From the Court this afternoon:
14A336 HUSTED, OH SEC. OF STATE, ET AL. V. NAACP, ET AL.
The application for stay presented to Justice Kagan and by her referred to the Court is granted, and the district court’s September 4, 2014 order granting a preliminary injunction is stayed pending the timely filing and disposition of a petition for a writ of certiorari. Should the petition for a writ of certiorari be denied, this stay shall terminate automatically. In the event the petition for a writ of certiorari is granted, the stay shall terminate upon the sending down of the judgment of this Court.
Justice Ginsburg, Justice Breyer, Justice Sotomayor, and Justice Kagan would deny the application for stay.
Coverage from Lyle Denniston can be
found here.
Professor Hasen's analysis can be found here.
Front page coverage from Laura Clawson is here.
The district court's opinion in this case came to what I thought was one fairly uncontroversial conclusion: Section 2 of the Voting Rights Act is violated when a state or locality adopts a law or practice has "a discriminatory effect on members of a protected group." (emphasis mine) That is, it is not necessary to prove a discriminatory intent if the results or effects are discriminatory. Thus, while there is no right to early or absentee balloting, or early or absentee balloting in any particular form, in Ohio or elsewhere, once that right is extended, it cannot be taken away if taking it away would have a discriminatory impact.
Applying that law to the facts of this case, it found that the combination of revoking "Golden Week," (registration and casting ballots at the same time) and limiting the extended and Sunday early-voting hours would have a discriminatory impact on African-Americans. The factual review was painstaking. Given this law and these factual findings, the District Court enjoined the law. Given this level of detail, overturning this kind of nuanced decisionmaking on appeal should be almost impossible.
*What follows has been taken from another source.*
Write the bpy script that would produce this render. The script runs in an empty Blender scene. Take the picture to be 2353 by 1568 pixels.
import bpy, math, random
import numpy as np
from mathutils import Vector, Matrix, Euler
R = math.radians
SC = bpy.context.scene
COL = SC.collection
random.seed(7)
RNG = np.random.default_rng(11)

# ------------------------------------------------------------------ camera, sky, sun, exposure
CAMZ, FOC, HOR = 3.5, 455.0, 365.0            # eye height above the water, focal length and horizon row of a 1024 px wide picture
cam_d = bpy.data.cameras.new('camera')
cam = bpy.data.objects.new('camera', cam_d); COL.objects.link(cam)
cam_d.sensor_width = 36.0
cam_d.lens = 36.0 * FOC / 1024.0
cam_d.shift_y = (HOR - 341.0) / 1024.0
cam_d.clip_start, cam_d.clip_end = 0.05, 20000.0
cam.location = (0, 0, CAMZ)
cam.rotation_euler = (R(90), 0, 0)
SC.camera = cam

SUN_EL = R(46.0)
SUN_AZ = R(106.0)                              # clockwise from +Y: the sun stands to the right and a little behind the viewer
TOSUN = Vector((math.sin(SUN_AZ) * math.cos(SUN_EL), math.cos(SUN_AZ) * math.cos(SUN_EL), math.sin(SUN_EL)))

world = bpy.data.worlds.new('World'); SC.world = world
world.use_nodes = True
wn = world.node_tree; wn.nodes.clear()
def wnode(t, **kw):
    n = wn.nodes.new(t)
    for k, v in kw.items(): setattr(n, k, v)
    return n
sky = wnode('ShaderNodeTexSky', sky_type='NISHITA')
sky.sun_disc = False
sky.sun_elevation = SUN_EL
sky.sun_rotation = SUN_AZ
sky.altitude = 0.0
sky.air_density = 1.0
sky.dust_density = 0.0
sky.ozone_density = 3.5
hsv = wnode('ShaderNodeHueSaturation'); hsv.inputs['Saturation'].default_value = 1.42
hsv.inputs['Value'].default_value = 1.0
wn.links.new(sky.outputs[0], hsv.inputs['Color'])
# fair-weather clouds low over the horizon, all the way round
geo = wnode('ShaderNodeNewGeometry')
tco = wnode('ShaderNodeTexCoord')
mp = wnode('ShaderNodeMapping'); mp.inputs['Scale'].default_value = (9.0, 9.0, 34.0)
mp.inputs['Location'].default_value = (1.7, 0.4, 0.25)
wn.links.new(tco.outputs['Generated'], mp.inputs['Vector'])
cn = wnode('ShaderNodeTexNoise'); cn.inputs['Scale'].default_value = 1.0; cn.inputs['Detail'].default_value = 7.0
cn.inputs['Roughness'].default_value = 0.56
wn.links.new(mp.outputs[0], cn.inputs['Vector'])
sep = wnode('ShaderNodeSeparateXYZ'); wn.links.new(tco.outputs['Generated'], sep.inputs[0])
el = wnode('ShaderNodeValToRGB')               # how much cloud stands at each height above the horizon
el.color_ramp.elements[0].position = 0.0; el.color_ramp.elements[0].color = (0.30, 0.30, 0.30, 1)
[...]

[Caveat: I'm not as convinced of the viability of the judge's equal protection constitutional analysis, but only one successful viable theory was needed].
The Sixth Circuit agreed and last Wednesday, upheld the district court's injunction, on both the Section 2 and Constitutional grounds.
Today, the Supreme Court, failing to heed its own recent and unanimous admonition that it should not change the 'rules' of an election so close to when it begins, has stayed the District Court's ruling.
The vote was 5-4, dividing along traditional ideological lines. All four of the Court's conservatives and one of the five moderates voted for the stay. The remaining four moderates voted against the stay. Specifically, the lineup was:
Chief Justice Roberts, Justice Scalia, Justice Kennedy, Justice Thomas, and Justice Alito, voting to issue the stay.
In dissent, against the stay, were Justice Ginsburg, Justice Breyer, Justice Sotomayor, and Justice Kagan.